DUST CLOUDS &WHIRRING

Nov 19, 2009 16:58

Yesterday I realised how much the comment "We exist to reproduce" enrages me. Perhaps because of fear, perhaps because to come from another human being, it seems to completely insult our existence. One cannot be so reductionist with something so complex; and if it is thus then it undermines our lives, undermines our lifestyles, our morals, our framework, our societal laws, our thinking. In my opinon, if you are going to say that we exist to reproduce, you are an animal with brains unable to fill an eggcup(this is actually a hidden Harry Potter quote I kid you not). Because if that's going to be a legitimate argument of yours then you can follow that which you believe in. Go fuck someone and die then. I definitely do not live to do that, and to run as far as I can from that ignorant comment, I don't intend to marry, I don't intend to have kids. That is who I am, and I am a strong believer in the self, and the goals of the self. Mine extend far beyond the simple establishment of a family. I hate how some people can be so stupid and contrived in the way that they feel the need to say something even if it is not worthwhile to hear. I could rant alot more because things just seem to have subtle correlations, I ranted for about an hour non-stop last night.

On a separate note, a Facebook message from Neal has made me quite happy :) I look forward to possible seeing him again in Germany next summer if it suits. The world feels so small all of a sudden, to have the freedom to travel, to have the means to. Another thing that made me incredibly happy today is that Melanie told me last night that she had a "surprise". I feared the worst pessimisticall but as it turns out she had brought a pack of Tim Tams to school for us to share!! So thoughtful, it really made my day. We chewed looking at each other wide-eyed, savouring the mouthgasm hahaha. Next week I'll bring a pack for us.

I came home to Kevin standing outside wearing a mask(the ones you strap behind your ears?). Still doused in sleep from the school bus nap, I was completely disoriented and utterly confused. Oh yeah, the construction workers are here today... to rennovate our kitchen. The dust has risen up through the entire house, crept up every step of the staircase, so that my room has become a sanctuary and I've taken to wearing a scarf around my face. It is gonna be this way for the next two weeks apparently, we are having to eat out every night. The dust inhalation can't be healthy
I think Octavian has been stressed because he bit my finger... I shoved his cage closer to the balcony door so he can get some fresh air. I don't think he'll be able to come out again any time soon - yesterday I lay out towels because he kept slipping on the floor, and he bounded around outside his cafe for 4hours, hopefully this all ends soon. There is an incessant whirring in the background, as though someone is making a 500litre milkshake in a giant milkshake maker and it is taking a long long time. I am quite sad though, even if it is silly, to have monumental changes occur in my life, whether structurally, physically or mentally.... It is because I know that whatever happens is irreparable, and the past can never be reclaimed. There is a certain sentiment of loss somewhere in there, and even though it is loss in the replacement of something better... the feeling of loss never seems to be a good one. My mind plays tricks on me.

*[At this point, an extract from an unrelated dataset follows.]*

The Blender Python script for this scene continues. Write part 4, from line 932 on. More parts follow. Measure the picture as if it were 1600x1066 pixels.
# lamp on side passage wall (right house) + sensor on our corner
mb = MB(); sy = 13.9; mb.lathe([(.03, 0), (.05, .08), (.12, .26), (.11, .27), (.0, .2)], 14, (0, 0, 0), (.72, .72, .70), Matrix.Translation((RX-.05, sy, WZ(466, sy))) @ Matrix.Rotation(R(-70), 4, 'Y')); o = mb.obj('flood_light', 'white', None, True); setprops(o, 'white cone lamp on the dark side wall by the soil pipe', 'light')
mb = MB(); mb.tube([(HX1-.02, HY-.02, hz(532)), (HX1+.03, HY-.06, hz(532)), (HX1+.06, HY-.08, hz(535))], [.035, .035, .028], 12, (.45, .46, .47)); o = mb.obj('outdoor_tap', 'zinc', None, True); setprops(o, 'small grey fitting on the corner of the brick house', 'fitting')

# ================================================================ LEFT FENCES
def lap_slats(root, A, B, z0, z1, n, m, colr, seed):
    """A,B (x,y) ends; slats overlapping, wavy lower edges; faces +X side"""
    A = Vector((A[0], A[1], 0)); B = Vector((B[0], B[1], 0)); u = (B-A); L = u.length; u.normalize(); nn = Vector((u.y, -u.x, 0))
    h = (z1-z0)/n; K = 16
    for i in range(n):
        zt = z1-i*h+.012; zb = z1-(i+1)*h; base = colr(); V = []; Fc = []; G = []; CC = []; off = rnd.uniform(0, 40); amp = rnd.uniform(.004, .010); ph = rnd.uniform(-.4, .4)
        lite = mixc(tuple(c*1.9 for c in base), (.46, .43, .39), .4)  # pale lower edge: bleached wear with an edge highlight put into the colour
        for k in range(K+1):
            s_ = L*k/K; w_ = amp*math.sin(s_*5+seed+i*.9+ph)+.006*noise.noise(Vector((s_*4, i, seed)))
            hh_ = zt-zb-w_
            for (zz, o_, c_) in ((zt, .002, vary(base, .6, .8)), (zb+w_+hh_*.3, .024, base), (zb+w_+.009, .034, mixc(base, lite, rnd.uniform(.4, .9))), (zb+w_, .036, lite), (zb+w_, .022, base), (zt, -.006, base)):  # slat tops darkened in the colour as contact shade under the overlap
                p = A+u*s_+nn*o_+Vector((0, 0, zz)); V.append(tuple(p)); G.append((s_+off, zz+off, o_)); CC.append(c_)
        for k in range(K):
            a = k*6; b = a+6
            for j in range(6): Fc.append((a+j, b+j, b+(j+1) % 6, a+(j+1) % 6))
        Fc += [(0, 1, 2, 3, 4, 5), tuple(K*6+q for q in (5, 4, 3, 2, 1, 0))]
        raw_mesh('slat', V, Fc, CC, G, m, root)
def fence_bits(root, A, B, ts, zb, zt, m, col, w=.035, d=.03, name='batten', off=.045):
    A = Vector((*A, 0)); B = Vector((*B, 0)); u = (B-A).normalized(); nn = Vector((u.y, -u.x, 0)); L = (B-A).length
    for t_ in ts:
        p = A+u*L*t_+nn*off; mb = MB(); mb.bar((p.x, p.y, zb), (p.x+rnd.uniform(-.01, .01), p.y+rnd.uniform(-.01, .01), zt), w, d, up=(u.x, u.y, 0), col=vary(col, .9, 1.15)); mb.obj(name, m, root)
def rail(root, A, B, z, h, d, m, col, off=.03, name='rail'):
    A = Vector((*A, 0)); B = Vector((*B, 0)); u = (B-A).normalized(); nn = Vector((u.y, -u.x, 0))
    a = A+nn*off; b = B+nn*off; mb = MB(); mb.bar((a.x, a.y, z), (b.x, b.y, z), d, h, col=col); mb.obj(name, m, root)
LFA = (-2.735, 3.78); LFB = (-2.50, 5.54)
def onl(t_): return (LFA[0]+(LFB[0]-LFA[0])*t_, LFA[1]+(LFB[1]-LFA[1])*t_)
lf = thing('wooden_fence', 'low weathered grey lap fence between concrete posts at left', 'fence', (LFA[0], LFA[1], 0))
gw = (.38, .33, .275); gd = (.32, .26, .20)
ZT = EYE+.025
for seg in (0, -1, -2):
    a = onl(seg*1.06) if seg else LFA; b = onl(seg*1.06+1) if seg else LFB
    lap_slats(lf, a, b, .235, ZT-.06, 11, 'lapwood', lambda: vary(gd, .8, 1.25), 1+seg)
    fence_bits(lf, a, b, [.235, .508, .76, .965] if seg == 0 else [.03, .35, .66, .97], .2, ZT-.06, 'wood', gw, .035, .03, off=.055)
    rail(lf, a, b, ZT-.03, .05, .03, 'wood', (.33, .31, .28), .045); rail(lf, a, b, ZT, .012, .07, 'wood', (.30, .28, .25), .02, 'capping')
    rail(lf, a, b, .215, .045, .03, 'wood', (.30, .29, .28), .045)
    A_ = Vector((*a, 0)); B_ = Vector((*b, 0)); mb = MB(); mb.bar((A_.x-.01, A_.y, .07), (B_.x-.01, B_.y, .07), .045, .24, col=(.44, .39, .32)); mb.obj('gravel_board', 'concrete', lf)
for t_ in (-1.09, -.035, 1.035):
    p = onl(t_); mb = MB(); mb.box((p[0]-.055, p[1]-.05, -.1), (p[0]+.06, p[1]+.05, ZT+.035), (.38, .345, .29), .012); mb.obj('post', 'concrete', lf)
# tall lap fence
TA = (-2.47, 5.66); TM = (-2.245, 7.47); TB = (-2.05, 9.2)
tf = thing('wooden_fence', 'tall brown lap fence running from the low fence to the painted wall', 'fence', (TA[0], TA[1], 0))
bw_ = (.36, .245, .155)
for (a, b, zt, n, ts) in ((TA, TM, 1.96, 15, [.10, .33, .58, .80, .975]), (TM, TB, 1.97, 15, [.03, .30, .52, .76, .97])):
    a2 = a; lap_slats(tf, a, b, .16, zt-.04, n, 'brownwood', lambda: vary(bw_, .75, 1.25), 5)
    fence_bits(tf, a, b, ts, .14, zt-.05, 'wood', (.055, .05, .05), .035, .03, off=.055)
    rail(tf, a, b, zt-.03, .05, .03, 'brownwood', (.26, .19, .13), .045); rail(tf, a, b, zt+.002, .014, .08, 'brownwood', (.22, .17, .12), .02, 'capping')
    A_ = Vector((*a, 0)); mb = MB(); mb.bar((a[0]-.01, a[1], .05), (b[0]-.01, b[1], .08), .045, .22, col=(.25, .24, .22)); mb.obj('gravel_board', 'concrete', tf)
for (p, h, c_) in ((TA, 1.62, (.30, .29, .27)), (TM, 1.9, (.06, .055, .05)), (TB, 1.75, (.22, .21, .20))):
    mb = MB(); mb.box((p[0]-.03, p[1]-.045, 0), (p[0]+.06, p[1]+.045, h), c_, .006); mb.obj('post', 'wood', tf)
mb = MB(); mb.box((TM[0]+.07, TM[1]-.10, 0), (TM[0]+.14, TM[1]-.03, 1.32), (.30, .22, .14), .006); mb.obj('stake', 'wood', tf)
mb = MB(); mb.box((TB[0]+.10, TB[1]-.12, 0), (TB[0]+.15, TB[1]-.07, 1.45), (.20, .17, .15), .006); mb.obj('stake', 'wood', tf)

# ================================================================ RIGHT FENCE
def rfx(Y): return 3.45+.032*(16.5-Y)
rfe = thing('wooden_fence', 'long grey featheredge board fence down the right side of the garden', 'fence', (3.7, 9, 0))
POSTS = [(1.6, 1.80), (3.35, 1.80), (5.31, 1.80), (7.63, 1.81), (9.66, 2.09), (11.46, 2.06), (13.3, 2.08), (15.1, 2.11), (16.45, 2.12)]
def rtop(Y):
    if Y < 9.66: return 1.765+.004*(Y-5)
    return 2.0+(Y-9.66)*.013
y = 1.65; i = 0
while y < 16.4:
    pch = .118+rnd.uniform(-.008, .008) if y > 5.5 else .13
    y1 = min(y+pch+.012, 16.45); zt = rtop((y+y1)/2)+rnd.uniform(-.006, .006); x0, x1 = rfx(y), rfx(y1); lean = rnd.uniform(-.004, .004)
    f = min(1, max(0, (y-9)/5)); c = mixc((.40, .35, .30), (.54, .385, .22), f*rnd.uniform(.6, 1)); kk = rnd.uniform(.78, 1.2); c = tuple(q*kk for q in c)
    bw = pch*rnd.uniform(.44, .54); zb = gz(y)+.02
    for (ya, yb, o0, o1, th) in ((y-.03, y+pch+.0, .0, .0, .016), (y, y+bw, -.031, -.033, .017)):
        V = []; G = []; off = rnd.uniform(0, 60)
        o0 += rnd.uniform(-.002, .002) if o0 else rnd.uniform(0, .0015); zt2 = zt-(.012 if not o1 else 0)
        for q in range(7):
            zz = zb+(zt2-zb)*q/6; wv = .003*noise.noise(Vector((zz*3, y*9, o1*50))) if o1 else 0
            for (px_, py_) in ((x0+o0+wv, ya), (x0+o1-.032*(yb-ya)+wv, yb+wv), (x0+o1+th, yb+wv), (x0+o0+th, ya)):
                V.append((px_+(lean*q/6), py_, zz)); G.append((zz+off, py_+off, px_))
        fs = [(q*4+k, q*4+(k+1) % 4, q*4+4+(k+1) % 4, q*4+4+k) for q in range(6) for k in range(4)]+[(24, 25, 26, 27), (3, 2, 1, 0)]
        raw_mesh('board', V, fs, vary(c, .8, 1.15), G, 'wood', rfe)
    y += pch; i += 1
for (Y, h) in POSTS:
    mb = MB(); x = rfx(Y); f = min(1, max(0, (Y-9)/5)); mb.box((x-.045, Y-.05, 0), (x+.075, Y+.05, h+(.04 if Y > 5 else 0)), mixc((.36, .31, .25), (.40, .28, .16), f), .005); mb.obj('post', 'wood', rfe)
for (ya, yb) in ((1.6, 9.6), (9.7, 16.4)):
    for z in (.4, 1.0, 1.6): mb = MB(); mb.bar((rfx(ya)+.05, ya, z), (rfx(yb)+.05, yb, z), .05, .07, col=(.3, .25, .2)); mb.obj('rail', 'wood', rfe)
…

I have been quite happily filling out my university stuff on commonapp.org :) Still treading through it like a trooper! And I've never started something so early! I always think to myself that it is much nicer to start something early and have it develop through gradual progression in a series of stages rather than just one... however I don't do it often and fail to abide by these promises to myself. I'm sorry to say I can't say that I've done the same for my second world literature paper or TOK essay as I have done for the college application process.... What can I say? The weekend is upon us! And Fridays are reputably relaxed for me. I have a weekend agenda consisting of: tanning, playing with Octavian and getting my hands on that Double Bay fish sandwich.